Produce the listing below again, exactly as shown.

— Start of Raw data —

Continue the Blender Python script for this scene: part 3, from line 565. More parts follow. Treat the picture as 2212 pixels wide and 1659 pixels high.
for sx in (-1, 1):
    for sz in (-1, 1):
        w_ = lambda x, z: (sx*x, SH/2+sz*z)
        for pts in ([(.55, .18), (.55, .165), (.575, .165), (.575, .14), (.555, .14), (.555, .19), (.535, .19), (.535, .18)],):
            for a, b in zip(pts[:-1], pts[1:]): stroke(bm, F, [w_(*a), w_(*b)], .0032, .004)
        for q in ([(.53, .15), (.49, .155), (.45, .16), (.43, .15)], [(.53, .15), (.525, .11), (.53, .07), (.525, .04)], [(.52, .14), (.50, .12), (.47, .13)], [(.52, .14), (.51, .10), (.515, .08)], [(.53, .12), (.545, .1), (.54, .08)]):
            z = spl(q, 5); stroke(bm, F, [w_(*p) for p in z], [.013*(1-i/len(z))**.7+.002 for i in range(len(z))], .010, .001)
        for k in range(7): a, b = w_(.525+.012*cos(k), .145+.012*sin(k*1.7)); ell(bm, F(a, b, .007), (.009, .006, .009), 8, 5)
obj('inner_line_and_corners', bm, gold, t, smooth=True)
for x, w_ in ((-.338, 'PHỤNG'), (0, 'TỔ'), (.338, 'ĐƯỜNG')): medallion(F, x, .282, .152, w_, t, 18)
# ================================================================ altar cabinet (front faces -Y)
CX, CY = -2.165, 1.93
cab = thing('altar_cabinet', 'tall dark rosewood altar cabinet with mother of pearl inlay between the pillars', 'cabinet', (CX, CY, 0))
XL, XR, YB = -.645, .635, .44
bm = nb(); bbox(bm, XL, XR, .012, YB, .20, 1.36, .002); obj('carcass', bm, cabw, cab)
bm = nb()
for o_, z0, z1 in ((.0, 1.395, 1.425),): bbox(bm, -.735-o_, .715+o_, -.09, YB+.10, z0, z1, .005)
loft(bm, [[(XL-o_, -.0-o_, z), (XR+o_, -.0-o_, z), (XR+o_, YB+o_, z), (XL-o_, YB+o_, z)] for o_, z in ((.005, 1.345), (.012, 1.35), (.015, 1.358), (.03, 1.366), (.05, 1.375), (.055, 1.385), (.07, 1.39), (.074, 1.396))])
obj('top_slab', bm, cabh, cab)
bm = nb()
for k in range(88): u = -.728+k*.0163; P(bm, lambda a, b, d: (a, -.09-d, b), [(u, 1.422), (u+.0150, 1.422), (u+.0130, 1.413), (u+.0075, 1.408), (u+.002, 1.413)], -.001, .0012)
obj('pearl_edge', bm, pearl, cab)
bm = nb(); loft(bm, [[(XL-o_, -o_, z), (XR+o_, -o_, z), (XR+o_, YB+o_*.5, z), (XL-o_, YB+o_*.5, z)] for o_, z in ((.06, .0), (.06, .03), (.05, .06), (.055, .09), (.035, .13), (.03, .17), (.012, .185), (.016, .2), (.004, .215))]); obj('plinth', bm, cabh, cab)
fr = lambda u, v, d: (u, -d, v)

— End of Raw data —

Correct output:
Continue the Blender Python script for this scene: part 3, from line 565. More parts follow. Treat the picture as 2212 pixels wide and 1659 pixels high.
for sx in (-1, 1):
    for sz in (-1, 1):
        w_ = lambda x, z: (sx*x, SH/2+sz*z)
        for pts in ([(.55, .18), (.55, .165), (.575, .165), (.575, .14), (.555, .14), (.555, .19), (.535, .19), (.535, .18)],):
            for a, b in zip(pts[:-1], pts[1:]): stroke(bm, F, [w_(*a), w_(*b)], .0032, .004)
        for q in ([(.53, .15), (.49, .155), (.45, .16), (.43, .15)], [(.53, .15), (.525, .11), (.53, .07), (.525, .04)], [(.52, .14), (.50, .12), (.47, .13)], [(.52, .14), (.51, .10), (.515, .08)], [(.53, .12), (.545, .1), (.54, .08)]):
            z = spl(q, 5); stroke(bm, F, [w_(*p) for p in z], [.013*(1-i/len(z))**.7+.002 for i in range(len(z))], .010, .001)
        for k in range(7): a, b = w_(.525+.012*cos(k), .145+.012*sin(k*1.7)); ell(bm, F(a, b, .007), (.009, .006, .009), 8, 5)
obj('inner_line_and_corners', bm, gold, t, smooth=True)
for x, w_ in ((-.338, 'PHỤNG'), (0, 'TỔ'), (.338, 'ĐƯỜNG')): medallion(F, x, .282, .152, w_, t, 18)
# ================================================================ altar cabinet (front faces -Y)
CX, CY = -2.165, 1.93
cab = thing('altar_cabinet', 'tall dark rosewood altar cabinet with mother of pearl inlay between the pillars', 'cabinet', (CX, CY, 0))
XL, XR, YB = -.645, .635, .44
bm = nb(); bbox(bm, XL, XR, .012, YB, .20, 1.36, .002); obj('carcass', bm, cabw, cab)
bm = nb()
for o_, z0, z1 in ((.0, 1.395, 1.425),): bbox(bm, -.735-o_, .715+o_, -.09, YB+.10, z0, z1, .005)
loft(bm, [[(XL-o_, -.0-o_, z), (XR+o_, -.0-o_, z), (XR+o_, YB+o_, z), (XL-o_, YB+o_, z)] for o_, z in ((.005, 1.345), (.012, 1.35), (.015, 1.358), (.03, 1.366), (.05, 1.375), (.055, 1.385), (.07, 1.39), (.074, 1.396))])
obj('top_slab', bm, cabh, cab)
bm = nb()
for k in range(88): u = -.728+k*.0163; P(bm, lambda a, b, d: (a, -.09-d, b), [(u, 1.422), (u+.0150, 1.422), (u+.0130, 1.413), (u+.0075, 1.408), (u+.002, 1.413)], -.001, .0012)
obj('pearl_edge', bm, pearl, cab)
bm = nb(); loft(bm, [[(XL-o_, -o_, z), (XR+o_, -o_, z), (XR+o_, YB+o_*.5, z), (XL-o_, YB+o_*.5, z)] for o_, z in ((.06, .0), (.06, .03), (.05, .06), (.055, .09), (.035, .13), (.03, .17), (.012, .185), (.016, .2), (.004, .215))]); obj('plinth', bm, cabh, cab)
fr = lambda u, v, d: (u, -d, v)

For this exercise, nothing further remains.